EXERCISE DESCRIPTION =>
Filter this data down to the lines that hold "scene", and copy them.

DATA SHOWN =>

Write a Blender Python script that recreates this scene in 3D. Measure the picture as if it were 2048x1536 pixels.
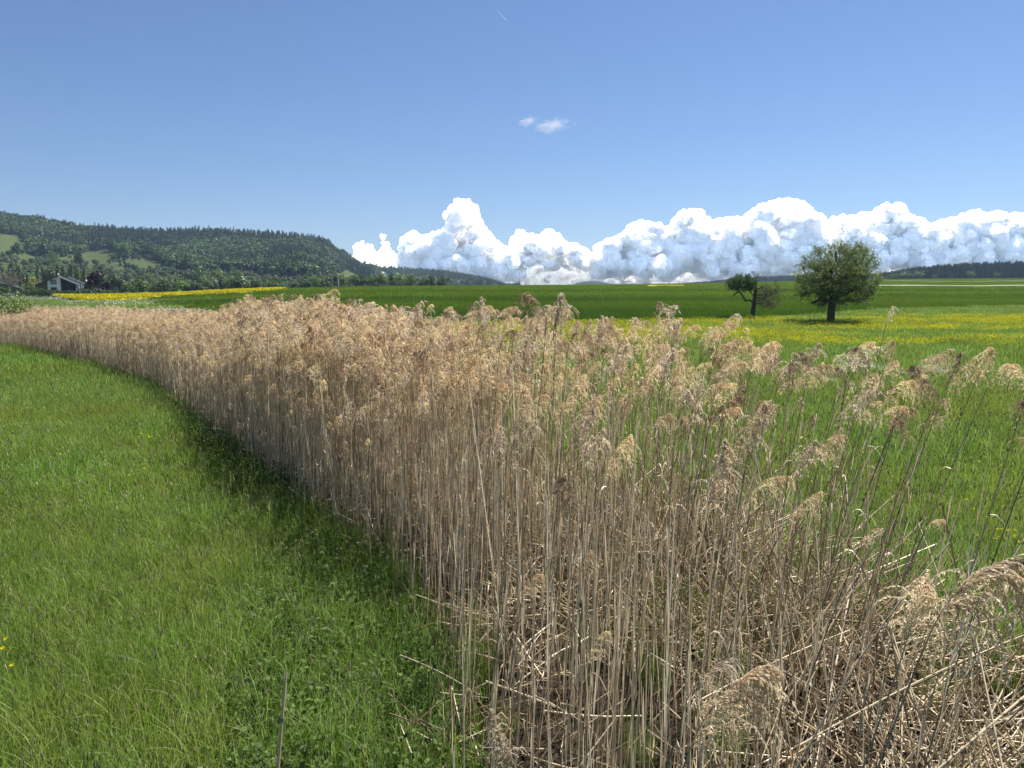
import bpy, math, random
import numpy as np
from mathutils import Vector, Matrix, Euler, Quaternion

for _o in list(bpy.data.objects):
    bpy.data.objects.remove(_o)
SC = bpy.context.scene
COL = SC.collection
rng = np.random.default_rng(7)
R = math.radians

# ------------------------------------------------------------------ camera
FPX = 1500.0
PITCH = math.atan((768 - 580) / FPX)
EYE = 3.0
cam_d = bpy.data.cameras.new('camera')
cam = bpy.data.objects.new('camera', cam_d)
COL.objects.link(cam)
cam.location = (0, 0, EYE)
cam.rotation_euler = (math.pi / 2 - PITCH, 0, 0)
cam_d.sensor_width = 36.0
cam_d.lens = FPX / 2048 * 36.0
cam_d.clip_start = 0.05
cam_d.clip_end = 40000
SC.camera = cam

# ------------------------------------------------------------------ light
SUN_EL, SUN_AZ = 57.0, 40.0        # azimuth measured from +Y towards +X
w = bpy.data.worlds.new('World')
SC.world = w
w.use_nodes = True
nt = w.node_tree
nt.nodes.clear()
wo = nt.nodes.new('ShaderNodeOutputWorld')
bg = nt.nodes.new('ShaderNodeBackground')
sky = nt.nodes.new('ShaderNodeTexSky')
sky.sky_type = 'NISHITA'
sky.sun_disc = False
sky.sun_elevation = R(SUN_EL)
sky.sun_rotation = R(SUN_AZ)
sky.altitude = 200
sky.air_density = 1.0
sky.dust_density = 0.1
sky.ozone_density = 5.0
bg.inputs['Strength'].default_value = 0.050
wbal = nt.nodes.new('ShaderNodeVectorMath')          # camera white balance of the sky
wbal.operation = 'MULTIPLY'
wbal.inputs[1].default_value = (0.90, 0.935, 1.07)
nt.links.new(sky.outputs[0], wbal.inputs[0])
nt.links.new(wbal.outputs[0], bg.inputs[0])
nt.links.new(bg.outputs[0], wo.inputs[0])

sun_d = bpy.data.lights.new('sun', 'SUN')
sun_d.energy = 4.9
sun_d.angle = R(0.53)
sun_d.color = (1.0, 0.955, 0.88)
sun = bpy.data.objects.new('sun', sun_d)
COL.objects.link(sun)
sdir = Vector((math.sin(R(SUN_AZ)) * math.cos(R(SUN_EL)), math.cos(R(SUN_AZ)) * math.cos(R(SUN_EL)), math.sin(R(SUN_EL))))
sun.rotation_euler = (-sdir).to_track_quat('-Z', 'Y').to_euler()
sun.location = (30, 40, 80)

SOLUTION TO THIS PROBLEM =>
Write a Blender Python script that recreates this scene in 3D. Measure the picture as if it were 2048x1536 pixels.
SC = bpy.context.scene